Aim of the task | Print every line of the listing exactly, please.

Collected data |

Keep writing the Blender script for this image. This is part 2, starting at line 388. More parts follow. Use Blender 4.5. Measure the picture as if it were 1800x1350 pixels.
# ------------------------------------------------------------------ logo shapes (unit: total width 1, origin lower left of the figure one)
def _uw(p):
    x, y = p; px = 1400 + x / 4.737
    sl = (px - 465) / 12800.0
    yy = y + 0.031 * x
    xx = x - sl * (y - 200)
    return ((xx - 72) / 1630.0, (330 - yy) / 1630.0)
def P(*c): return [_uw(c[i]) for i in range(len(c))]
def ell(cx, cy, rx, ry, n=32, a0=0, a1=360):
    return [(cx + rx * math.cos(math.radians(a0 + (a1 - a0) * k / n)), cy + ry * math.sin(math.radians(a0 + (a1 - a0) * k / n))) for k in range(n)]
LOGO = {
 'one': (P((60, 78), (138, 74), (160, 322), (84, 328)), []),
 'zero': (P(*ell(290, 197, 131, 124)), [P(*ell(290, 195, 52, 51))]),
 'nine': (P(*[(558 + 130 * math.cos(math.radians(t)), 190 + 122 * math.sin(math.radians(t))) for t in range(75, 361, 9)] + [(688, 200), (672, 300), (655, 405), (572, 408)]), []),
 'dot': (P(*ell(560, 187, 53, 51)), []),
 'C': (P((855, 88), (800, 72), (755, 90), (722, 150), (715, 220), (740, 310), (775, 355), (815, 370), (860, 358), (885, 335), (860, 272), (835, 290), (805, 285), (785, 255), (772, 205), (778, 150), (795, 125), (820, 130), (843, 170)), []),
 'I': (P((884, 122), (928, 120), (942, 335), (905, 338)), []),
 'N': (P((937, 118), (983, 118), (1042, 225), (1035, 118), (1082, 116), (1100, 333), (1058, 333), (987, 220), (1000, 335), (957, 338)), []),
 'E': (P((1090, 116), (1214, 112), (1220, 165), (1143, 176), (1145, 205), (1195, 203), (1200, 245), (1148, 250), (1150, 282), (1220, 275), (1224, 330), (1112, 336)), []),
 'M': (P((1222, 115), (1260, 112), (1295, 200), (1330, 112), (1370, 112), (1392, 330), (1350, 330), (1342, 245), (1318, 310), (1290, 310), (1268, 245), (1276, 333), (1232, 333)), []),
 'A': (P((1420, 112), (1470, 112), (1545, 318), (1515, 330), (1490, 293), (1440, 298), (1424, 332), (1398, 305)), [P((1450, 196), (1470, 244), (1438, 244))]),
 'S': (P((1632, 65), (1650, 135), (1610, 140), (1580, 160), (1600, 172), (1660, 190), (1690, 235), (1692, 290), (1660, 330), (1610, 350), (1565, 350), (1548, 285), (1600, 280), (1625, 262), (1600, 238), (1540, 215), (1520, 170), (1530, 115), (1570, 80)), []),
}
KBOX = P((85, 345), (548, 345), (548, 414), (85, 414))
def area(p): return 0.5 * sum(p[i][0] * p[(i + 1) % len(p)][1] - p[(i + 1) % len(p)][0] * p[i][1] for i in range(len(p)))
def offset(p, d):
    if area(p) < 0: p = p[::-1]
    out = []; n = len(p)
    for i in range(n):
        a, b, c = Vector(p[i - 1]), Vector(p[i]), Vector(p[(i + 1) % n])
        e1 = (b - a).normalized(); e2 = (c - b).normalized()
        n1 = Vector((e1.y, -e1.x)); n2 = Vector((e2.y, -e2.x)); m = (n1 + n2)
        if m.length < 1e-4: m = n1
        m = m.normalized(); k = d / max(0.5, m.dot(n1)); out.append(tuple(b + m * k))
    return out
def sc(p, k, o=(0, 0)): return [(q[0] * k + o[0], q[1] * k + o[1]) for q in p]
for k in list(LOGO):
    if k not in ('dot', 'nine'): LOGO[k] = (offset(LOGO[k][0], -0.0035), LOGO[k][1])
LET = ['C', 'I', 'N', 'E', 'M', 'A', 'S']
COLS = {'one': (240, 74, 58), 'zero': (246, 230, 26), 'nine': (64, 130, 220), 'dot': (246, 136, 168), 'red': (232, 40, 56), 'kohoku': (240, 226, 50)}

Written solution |
Keep writing the Blender script for this image. This is part 2, starting at line 388. More parts follow. Use Blender 4.5. Measure the picture as if it were 1800x1350 pixels.
# ------------------------------------------------------------------ logo shapes (unit: total width 1, origin lower left of the figure one)
def _uw(p):
    x, y = p; px = 1400 + x / 4.737
    sl = (px - 465) / 12800.0
    yy = y + 0.031 * x
    xx = x - sl * (y - 200)
    return ((xx - 72) / 1630.0, (330 - yy) / 1630.0)
def P(*c): return [_uw(c[i]) for i in range(len(c))]
def ell(cx, cy, rx, ry, n=32, a0=0, a1=360):
    return [(cx + rx * math.cos(math.radians(a0 + (a1 - a0) * k / n)), cy + ry * math.sin(math.radians(a0 + (a1 - a0) * k / n))) for k in range(n)]
LOGO = {
 'one': (P((60, 78), (138, 74), (160, 322), (84, 328)), []),
 'zero': (P(*ell(290, 197, 131, 124)), [P(*ell(290, 195, 52, 51))]),
 'nine': (P(*[(558 + 130 * math.cos(math.radians(t)), 190 + 122 * math.sin(math.radians(t))) for t in range(75, 361, 9)] + [(688, 200), (672, 300), (655, 405), (572, 408)]), []),
 'dot': (P(*ell(560, 187, 53, 51)), []),
 'C': (P((855, 88), (800, 72), (755, 90), (722, 150), (715, 220), (740, 310), (775, 355), (815, 370), (860, 358), (885, 335), (860, 272), (835, 290), (805, 285), (785, 255), (772, 205), (778, 150), (795, 125), (820, 130), (843, 170)), []),
 'I': (P((884, 122), (928, 120), (942, 335), (905, 338)), []),
 'N': (P((937, 118), (983, 118), (1042, 225), (1035, 118), (1082, 116), (1100, 333), (1058, 333), (987, 220), (1000, 335), (957, 338)), []),
 'E': (P((1090, 116), (1214, 112), (1220, 165), (1143, 176), (1145, 205), (1195, 203), (1200, 245), (1148, 250), (1150, 282), (1220, 275), (1224, 330), (1112, 336)), []),
 'M': (P((1222, 115), (1260, 112), (1295, 200), (1330, 112), (1370, 112), (1392, 330), (1350, 330), (1342, 245), (1318, 310), (1290, 310), (1268, 245), (1276, 333), (1232, 333)), []),
 'A': (P((1420, 112), (1470, 112), (1545, 318), (1515, 330), (1490, 293), (1440, 298), (1424, 332), (1398, 305)), [P((1450, 196), (1470, 244), (1438, 244))]),
 'S': (P((1632, 65), (1650, 135), (1610, 140), (1580, 160), (1600, 172), (1660, 190), (1690, 235), (1692, 290), (1660, 330), (1610, 350), (1565, 350), (1548, 285), (1600, 280), (1625, 262), (1600, 238), (1540, 215), (1520, 170), (1530, 115), (1570, 80)), []),
}
KBOX = P((85, 345), (548, 345), (548, 414), (85, 414))
def area(p): return 0.5 * sum(p[i][0] * p[(i + 1) % len(p)][1] - p[(i + 1) % len(p)][0] * p[i][1] for i in range(len(p)))
def offset(p, d):
    if area(p) < 0: p = p[::-1]
    out = []; n = len(p)
    for i in range(n):
        a, b, c = Vector(p[i - 1]), Vector(p[i]), Vector(p[(i + 1) % n])
        e1 = (b - a).normalized(); e2 = (c - b).normalized()
        n1 = Vector((e1.y, -e1.x)); n2 = Vector((e2.y, -e2.x)); m = (n1 + n2)
        if m.length < 1e-4: m = n1
        m = m.normalized(); k = d / max(0.5, m.dot(n1)); out.append(tuple(b + m * k))
    return out
def sc(p, k, o=(0, 0)): return [(q[0] * k + o[0], q[1] * k + o[1]) for q in p]
for k in list(LOGO):
    if k not in ('dot', 'nine'): LOGO[k] = (offset(LOGO[k][0], -0.0035), LOGO[k][1])
LET = ['C', 'I', 'N', 'E', 'M', 'A', 'S']
COLS = {'one': (240, 74, 58), 'zero': (246, 230, 26), 'nine': (64, 130, 220), 'dot': (246, 136, 168), 'red': (232, 40, 56), 'kohoku': (240, 226, 50)}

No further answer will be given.